In the last Regulatory Roundup, ICSA Director of Operations Shawn Nelson wrote about the challenges posed by California’s Assembly Bill 5. By adopting the “ABC” test to determine employee or independent contractor status, California hoisted most owner-operators on prong “B,” which deems a worker an employee if engaged in the usual course of business of a company. For an owner-operator offering truck driving services to a motor carrier, it is difficult to distinguish the role of the owner-operator from the basic function of the fleet.
Now the U.S. Department of Labor (DOL) has weighed in on this longstanding issue. Precluded by court decisions from directly adopting the “ABC” test as a federal standard in determining employee classification, the DOL published on October 13, 2022, a Notice of Proposed Rulemaking (NPRM) in the Federal Register. If adopted, DOL would impose a six-factor test in deciding whether a worker is an employee or an independent contractor.

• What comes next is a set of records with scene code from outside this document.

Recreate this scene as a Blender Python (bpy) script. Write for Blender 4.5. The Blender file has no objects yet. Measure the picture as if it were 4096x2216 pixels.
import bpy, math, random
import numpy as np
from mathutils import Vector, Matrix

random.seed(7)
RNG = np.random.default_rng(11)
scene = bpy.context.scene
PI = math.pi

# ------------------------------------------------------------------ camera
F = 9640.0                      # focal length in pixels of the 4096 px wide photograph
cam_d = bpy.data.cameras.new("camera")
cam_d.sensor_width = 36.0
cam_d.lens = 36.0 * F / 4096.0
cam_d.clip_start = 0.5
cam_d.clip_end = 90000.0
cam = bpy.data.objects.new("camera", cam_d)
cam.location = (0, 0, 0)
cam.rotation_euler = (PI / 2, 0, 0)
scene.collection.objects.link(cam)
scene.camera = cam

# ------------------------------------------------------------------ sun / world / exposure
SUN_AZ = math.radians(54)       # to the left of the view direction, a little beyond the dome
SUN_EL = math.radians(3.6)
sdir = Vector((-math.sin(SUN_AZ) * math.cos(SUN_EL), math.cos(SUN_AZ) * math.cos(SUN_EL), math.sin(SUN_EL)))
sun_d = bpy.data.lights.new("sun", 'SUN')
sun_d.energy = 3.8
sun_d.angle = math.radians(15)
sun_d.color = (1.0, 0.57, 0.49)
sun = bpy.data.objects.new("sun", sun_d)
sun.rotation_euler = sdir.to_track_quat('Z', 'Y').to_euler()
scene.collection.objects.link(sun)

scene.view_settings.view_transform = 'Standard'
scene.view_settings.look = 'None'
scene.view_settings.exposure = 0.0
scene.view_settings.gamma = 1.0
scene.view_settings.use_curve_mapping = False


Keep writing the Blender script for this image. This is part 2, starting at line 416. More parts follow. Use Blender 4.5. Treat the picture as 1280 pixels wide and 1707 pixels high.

Those six factors, DOL says, are to be weighed equally, thereby abandoning the employee classification test used by the Trump Administration, which emphasized two “core” factors. Those “core” factors – the nature and degree of control over the work and the worker’s opportunity for profit or loss – often favored a determination that a worker was an independent contractor.
More problematically, the DOL also would consider such company standards as worker compliance with laws, rules, safety regulations and customer directions as evidence of employer “control,” contributing to a determination that a worker is an employee. Thus, a company that requires an owner-operator to follow the speed limit – as required by law – could result in the owner-operator being viewed as an employee - not a great result for a motor carrier that simply wants a safe operation.
Comments on the Department of Labor’s NPRM were due by Nov. 28, 2022.